MATERIAL PROVIDED:

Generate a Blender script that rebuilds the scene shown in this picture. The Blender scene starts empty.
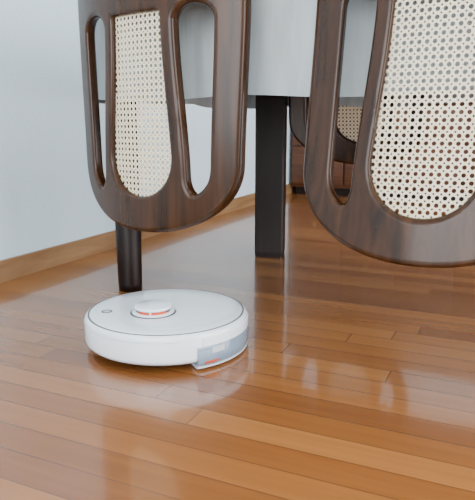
import bpy, bmesh, math, random
from mathutils import Vector, Matrix
random.seed(4)
C=bpy.context.scene.collection
# ------------------------------------------------------------------ materials
def newmat(name):
    m=bpy.data.materials.new(name); m.use_nodes=True
    nt=m.node_tree; b=nt.nodes['Principled BSDF']
    return m,nt,b
def N(nt,t,**kw):
    n=nt.nodes.new(t)
    for k,v in kw.items(): setattr(n,k,v)
    return n
def plain(name,col,rough=.5,metal=0,coat=0,noise=.06,bump=0,scale=30,**kw):
    m,nt,b=newmat(name)
    tc=N(nt,'ShaderNodeTexCoord'); nz=N(nt,'ShaderNodeTexNoise'); nz.inputs['Scale'].default_value=scale
    nt.links.new(tc.outputs['Object'],nz.inputs['Vector'])
    r=N(nt,'ShaderNodeValToRGB'); r.color_ramp.elements[0].position=.3; r.color_ramp.elements[1].position=.7
    r.color_ramp.elements[0].color=[c*(1-noise) for c in col]+[1]
    r.color_ramp.elements[1].color=[min(1,c*(1+noise)) for c in col]+[1]
    nt.links.new(nz.outputs['Fac'],r.inputs['Fac']); nt.links.new(r.outputs['Color'],b.inputs['Base Color'])
    b.inputs['Roughness'].default_value=rough; b.inputs['Metallic'].default_value=metal
    b.inputs['Coat Weight'].default_value=coat
    if bump:
        bp=N(nt,'ShaderNodeBump'); bp.inputs['Strength'].default_value=bump; bp.inputs['Distance'].default_value=.002
        nt.links.new(nz.outputs['Fac'],bp.inputs['Height']); nt.links.new(bp.outputs['Normal'],b.inputs['Normal'])
    for k,v in kw.items(): b.inputs[k.replace('_',' ')].default_value=v
    return m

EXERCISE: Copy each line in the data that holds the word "scene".

EXERCISE RESULT:
Generate a Blender script that rebuilds the scene shown in this picture. The Blender scene starts empty.
C=bpy.context.scene.collection